— BEGIN —
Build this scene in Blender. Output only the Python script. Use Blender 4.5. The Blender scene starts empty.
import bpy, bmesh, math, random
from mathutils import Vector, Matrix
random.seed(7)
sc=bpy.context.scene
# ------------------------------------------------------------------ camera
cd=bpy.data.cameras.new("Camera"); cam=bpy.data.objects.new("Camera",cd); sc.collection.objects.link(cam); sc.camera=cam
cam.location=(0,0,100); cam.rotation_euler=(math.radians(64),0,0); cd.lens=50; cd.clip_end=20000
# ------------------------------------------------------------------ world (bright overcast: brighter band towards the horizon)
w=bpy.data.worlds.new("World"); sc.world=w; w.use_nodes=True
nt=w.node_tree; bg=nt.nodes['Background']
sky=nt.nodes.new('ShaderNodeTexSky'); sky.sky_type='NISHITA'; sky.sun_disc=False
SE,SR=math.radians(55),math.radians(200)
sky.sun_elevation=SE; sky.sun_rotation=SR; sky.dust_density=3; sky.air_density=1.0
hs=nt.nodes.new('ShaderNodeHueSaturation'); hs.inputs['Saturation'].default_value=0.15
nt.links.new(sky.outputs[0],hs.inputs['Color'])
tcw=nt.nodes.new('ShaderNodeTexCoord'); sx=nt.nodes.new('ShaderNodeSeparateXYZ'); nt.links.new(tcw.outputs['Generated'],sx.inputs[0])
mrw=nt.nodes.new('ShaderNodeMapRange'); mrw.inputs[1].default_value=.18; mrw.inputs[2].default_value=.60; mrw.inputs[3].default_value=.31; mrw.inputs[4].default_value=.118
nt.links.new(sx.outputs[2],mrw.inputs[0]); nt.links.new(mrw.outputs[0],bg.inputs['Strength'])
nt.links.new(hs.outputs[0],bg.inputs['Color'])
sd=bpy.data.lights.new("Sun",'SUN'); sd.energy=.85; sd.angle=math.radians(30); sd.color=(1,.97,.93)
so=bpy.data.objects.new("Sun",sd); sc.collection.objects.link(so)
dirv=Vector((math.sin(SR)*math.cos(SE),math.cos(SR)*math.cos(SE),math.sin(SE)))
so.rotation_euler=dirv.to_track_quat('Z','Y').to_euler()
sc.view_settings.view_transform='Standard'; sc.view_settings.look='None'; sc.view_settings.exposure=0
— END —
Retype the listing exactly, in full.

Build this scene in Blender. Output only the Python script. Use Blender 4.5. The Blender scene starts empty.
import bpy, bmesh, math, random
from mathutils import Vector, Matrix
random.seed(7)
sc=bpy.context.scene
# ------------------------------------------------------------------ camera
cd=bpy.data.cameras.new("Camera"); cam=bpy.data.objects.new("Camera",cd); sc.collection.objects.link(cam); sc.camera=cam
cam.location=(0,0,100); cam.rotation_euler=(math.radians(64),0,0); cd.lens=50; cd.clip_end=20000
# ------------------------------------------------------------------ world (bright overcast: brighter band towards the horizon)
w=bpy.data.worlds.new("World"); sc.world=w; w.use_nodes=True
nt=w.node_tree; bg=nt.nodes['Background']
sky=nt.nodes.new('ShaderNodeTexSky'); sky.sky_type='NISHITA'; sky.sun_disc=False
SE,SR=math.radians(55),math.radians(200)
sky.sun_elevation=SE; sky.sun_rotation=SR; sky.dust_density=3; sky.air_density=1.0
hs=nt.nodes.new('ShaderNodeHueSaturation'); hs.inputs['Saturation'].default_value=0.15
nt.links.new(sky.outputs[0],hs.inputs['Color'])
tcw=nt.nodes.new('ShaderNodeTexCoord'); sx=nt.nodes.new('ShaderNodeSeparateXYZ'); nt.links.new(tcw.outputs['Generated'],sx.inputs[0])
mrw=nt.nodes.new('ShaderNodeMapRange'); mrw.inputs[1].default_value=.18; mrw.inputs[2].default_value=.60; mrw.inputs[3].default_value=.31; mrw.inputs[4].default_value=.118
nt.links.new(sx.outputs[2],mrw.inputs[0]); nt.links.new(mrw.outputs[0],bg.inputs['Strength'])
nt.links.new(hs.outputs[0],bg.inputs['Color'])
sd=bpy.data.lights.new("Sun",'SUN'); sd.energy=.85; sd.angle=math.radians(30); sd.color=(1,.97,.93)
so=bpy.data.objects.new("Sun",sd); sc.collection.objects.link(so)
dirv=Vector((math.sin(SR)*math.cos(SE),math.cos(SR)*math.cos(SE),math.sin(SE)))
so.rotation_euler=dirv.to_track_quat('Z','Y').to_euler()
sc.view_settings.view_transform='Standard'; sc.view_settings.look='None'; sc.view_settings.exposure=0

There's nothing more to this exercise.